Former CNN Anchor to Give Convocation Address

Monday, April 30, 2007

  

Former CNN anchor Aaron Brown will deliver the keynote address at the spring 2007 convocation for graduates of the Cronkite School. The ceremony will be held May 11 at Grady Gammage Memorial Auditorium on ASU’s Tempe campus. Brown, who is the John J. Rhodes Chair in Public Policy and American Institutions at ASU this semester, was anchor and managing editor of NewsNight on CNN from 2001 to November 2005. During his 30-year career, he covered the Vietnam protests, Watergate, the beginning of the Iraq war and the Sept. 11, 2001, attacks. On the air one-half hour after the first attack on the World Trade Center, Brown delivered his broadcast from a rooftop in lower Manhattan. His coverage earned him the coveted Edward R. Murrow Award. He also is the winner of three Emmys, a DuPont, two New York Film Society World medals and a George Foster Peabody Award. As a part of the faculty of both the Cronkite School and the Barrett Honors College, Brown taught an honors seminar, “Turning Points in Television News History,” with Cronkite School Professor William Silcock. The course covered pivotal moments in the history of TV news – everything from Murrow’s earliest TV reports and the assassination of John F. Kennedy to the wars in Vietnam and Iraq.
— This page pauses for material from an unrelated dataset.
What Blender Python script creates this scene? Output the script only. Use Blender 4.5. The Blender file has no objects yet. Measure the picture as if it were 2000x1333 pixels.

He also delivered a major public lecture on the state of American journalism last month, attended by nearly 500 people. Cronkite Dean Christopher Callahan said he is delighted that Brown will deliver the parting words to the school’s approximately 190 graduates. “Aaron proved to be a gifted instructor, and I suspect that his convocation remarks will be remembered by our graduates for years to come,” Callahan said. The speaker for the Cronkite School’s December convocation was Ken Lowe, president and CEO of the E.W. Scripps Co.